LIEN: Voilà un excellent exemple de ce qu'est « veiller », au sens de l'évangile. Cet homme a été saisi par la pauvreté d'une inconnue. Il a été poursuivi, dit-il, par l'image de ses pieds sans chaussettes. Les jours suivants, il l'a attendue en vain. Puis il a laissé son don à une préposée au guichet espérant qu'il parvienne à sa destinataire. Finalement, ce sont deux autres pauvres qui ont profité de sa générosité.

     Veiller, c'est saisir le moment, l'événement avec tout ce qu'il porte. C'est vivre en étant aux aguets pour reconnaître le visage du Seigneur quand il se présente et tel qu'il se présente.

     Il y a là une invitation pressante à ne pas « trier la vie », à ne pas se dérober, à la prendre telle qu'elle se présente avec ses richesses, mais aussi avec ses limites et ses cassures. Il est tellement tentant de vivre dans le rêve, l'imaginaire, ou tout simplement de « dormir au gaz » quand arrive le jour où le Seigneur se manifeste.

     « Veillez » n'est pas seulement être réveillé; c'est ouvrir les yeux, voir, se décider et agir.

* * * * *

« Couvez la vie »

     On a parfois envie de trier la vie : « Ça c'est bon à vivre. Ça c'est sans intérêt, ça c'est mauvais ». Un poème de Patrice de la Tour du Pin nous rejette sur toute la vie : « Couvez la vie, c'est elle qui loue Dieu ».

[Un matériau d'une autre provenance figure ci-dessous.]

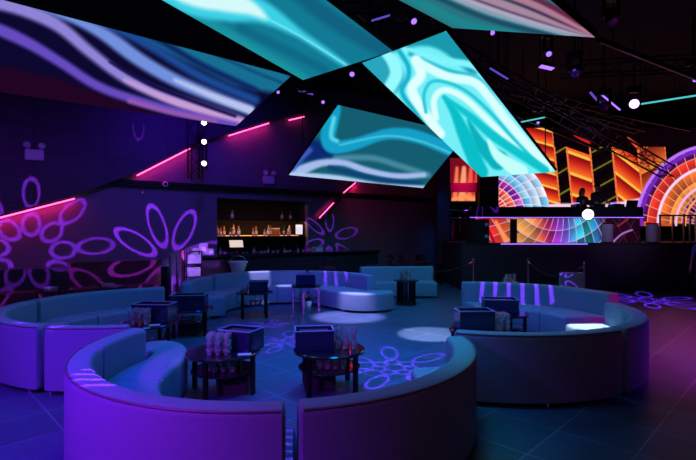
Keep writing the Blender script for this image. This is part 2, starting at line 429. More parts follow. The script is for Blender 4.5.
hanging('hanging LED screen, plain teal with a white swirl, at top centre', B4, pB, 300, 120)
hanging('hanging LED screen with pink and grey streaks, at the top edge right of centre', C4, pC, 260, 120)
hanging('brightest hanging LED screen with white and cyan zigzag waves', D4, pD, 320, 150)
hanging('lowest hanging LED screen with a blue ribbon over dark teal and white edge', E4, pE, 260, 120)

# wall screens behind the booth -------------------------------------------------
def mosaic(im, X, Y, cx, cy, r0, r1, nr, na, pal, line=(255, 255, 255), lw=.7, a0=-180, a1=180, twist=0., seed=1):
    r = np.hypot(X - cx, Y - cy); th = np.degrees(np.arctan2(-(Y - cy), X - cx)) + twist * (r - r0)
    m = (r >= r0) & (r < r1) & (th > a0) & (th < a1)
    fr = (r - r0) / (r1 - r0) * nr; ft = th / 360 * na
    ir = np.clip(np.floor(fr), 0, nr - 1).astype(int); it = np.floor(ft).astype(int)
    h = np.abs(np.sin(ir * 12.9898 + it * 78.233 + seed) * 43758.5453) % 1
    col = pal(ir / max(nr - 1, 1), th, h)
    grad = (.72 + .4 * (fr - ir))[..., None]
    col = col * grad
    dr = np.minimum(fr - ir, ir + 1 - fr) * (r1 - r0) / nr; dt = np.minimum(ft - it, it + 1 - ft) * 360 / na * np.pi / 180 * r
    e = np.clip(1.2 - np.minimum(dr, dt) / lw, 0, 1)[..., None]
    col = col * (1 - e) + np.array(line, float) * e
    return np.where(m[..., None], col, im)
def ramp(t, stops):
    ts = [s[0] for s in stops]; return np.stack([np.interp(t, ts, [s[1][k] for s in stops]) for k in range(3)], -1)
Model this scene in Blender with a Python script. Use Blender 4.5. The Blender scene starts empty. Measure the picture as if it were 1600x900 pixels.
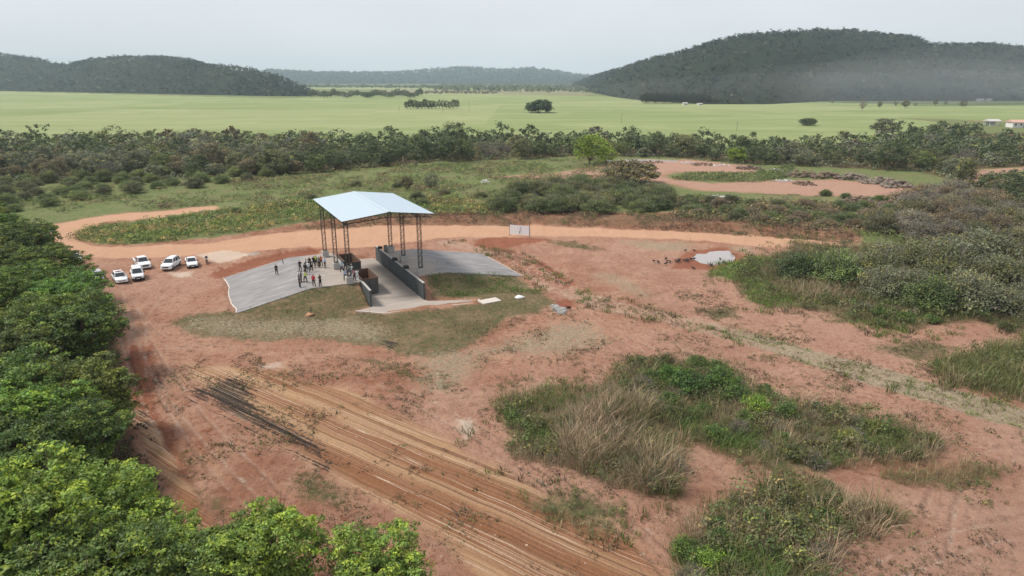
import bpy, bmesh, math, random
import numpy as np
from mathutils import Vector, Matrix
R = math.radians
rng = np.random.default_rng(7)
random.seed(7)
S = bpy.context.scene
COL = S.collection

# ------------------------------------------------------------------ camera
CAM_H = 30.0
FPX, CX, CY, HOR = 1067.0, 800.0, 450.0, 124.0
PIT = math.atan((CY - HOR) / FPX)
cam = bpy.data.cameras.new('camera'); co = bpy.data.objects.new('camera', cam); COL.objects.link(co)
cam.sensor_width = 36.0; cam.lens = 36.0 * FPX / 1600.0
cam.clip_start = 0.5; cam.clip_end = 30000
co.location = (0, 0, CAM_H); co.rotation_euler = (R(90) - PIT, 0, 0)
S.camera = co
# ------------------------------------------------------------------ sky, sun, exposure
SUN_EL, SUN_AZ = R(54), R(-86)     # azimuth measured from +Y towards +X: light comes from the left
w = bpy.data.worlds.new('World'); S.world = w; w.use_nodes = True
nt = w.node_tree; nt.nodes.clear()
sky = nt.nodes.new('ShaderNodeTexSky'); sky.sky_type = 'NISHITA'; sky.sun_disc = False
sky.sun_elevation = SUN_EL; sky.sun_rotation = SUN_AZ; sky.dust_density = 3.0; sky.air_density = 1.0; sky.ozone_density = 1.5
bg = nt.nodes.new('ShaderNodeBackground'); bg.inputs['Strength'].default_value = 0.108
out = nt.nodes.new('ShaderNodeOutputWorld')
# a thin, even veil of high cloud lies over the whole sky
mixv = nt.nodes.new('ShaderNodeMixRGB'); mixv.inputs['Color2'].default_value = (7.35, 7.6, 8.0, 1)
tc = nt.nodes.new('ShaderNodeTexCoord'); nz = nt.nodes.new('ShaderNodeTexNoise'); nz.inputs['Scale'].default_value = 1.6
nz.inputs['Detail'].default_value = 6; mp = nt.nodes.new('ShaderNodeMapping'); mp.inputs['Scale'].default_value = (1, 1, 3)
mr = nt.nodes.new('ShaderNodeMapRange'); mr.inputs['From Min'].default_value = .35; mr.inputs['From Max'].default_value = .7
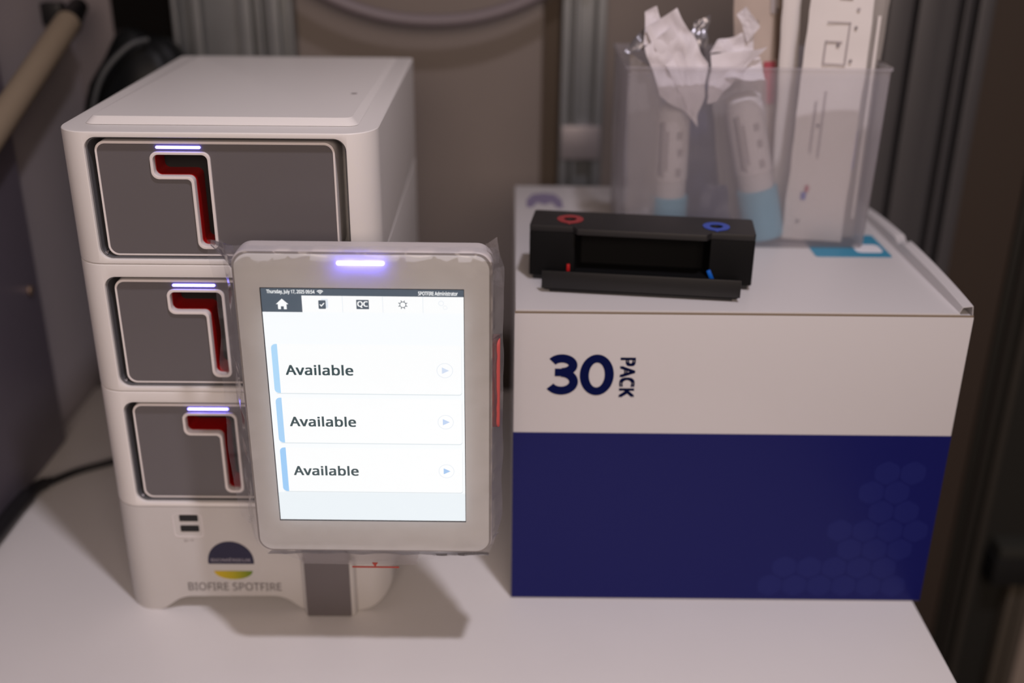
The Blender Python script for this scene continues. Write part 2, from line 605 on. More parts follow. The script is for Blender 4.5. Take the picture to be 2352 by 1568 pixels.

     En triant la vie, nous lâchons le réel pour nous laisser déporter vers de l'imaginaire où Dieu n'habite pas. Jésus nous dit que le Père sait nos besoins et nous voit dans le secret, mais il ne va pas aller nous chercher dans nos « si » et nos « ailleurs ».

     Le réel veut être vécu ici et maintenant. Pas à regret et à reculons, mais en étreignant l'instant tel qu'il se présente. Lui dire oui c'est le seul moyen de délivrer la vie qu'il recèle.

     N'importe quel instant? N'importe lequel. Notre plus grande erreur c'est de vouloir nous évader. Fuir un effort, une montée de tristesse, une personne, la prière, une souffrance. Ce qui nous ferait fuir Dieu alors qu'il nous regarde là. L'aimer et l'adorer ce n'est pas seulement aller se mettre à genoux pour penser à lui. C'est vivre ce qui est à vivre.

     Il a fait de nous des vivants parce que lui, le Vivant, il savait le prix de la vie. Quand il a vu qu'elle peut être pour nous très difficile, il a envoyé son Fils au plus doux et au plus dur de nos instants. En Jésus, Dieu nous montre que tout est exploitable. Chaque instant doit être un oui à la vie qui sera notre oui à Dieu.

     Mais si je trie, si je n'essaye pas de tout couver, je gaspille ma seule vraie richesse (André Sève, 365 matins, p. 21).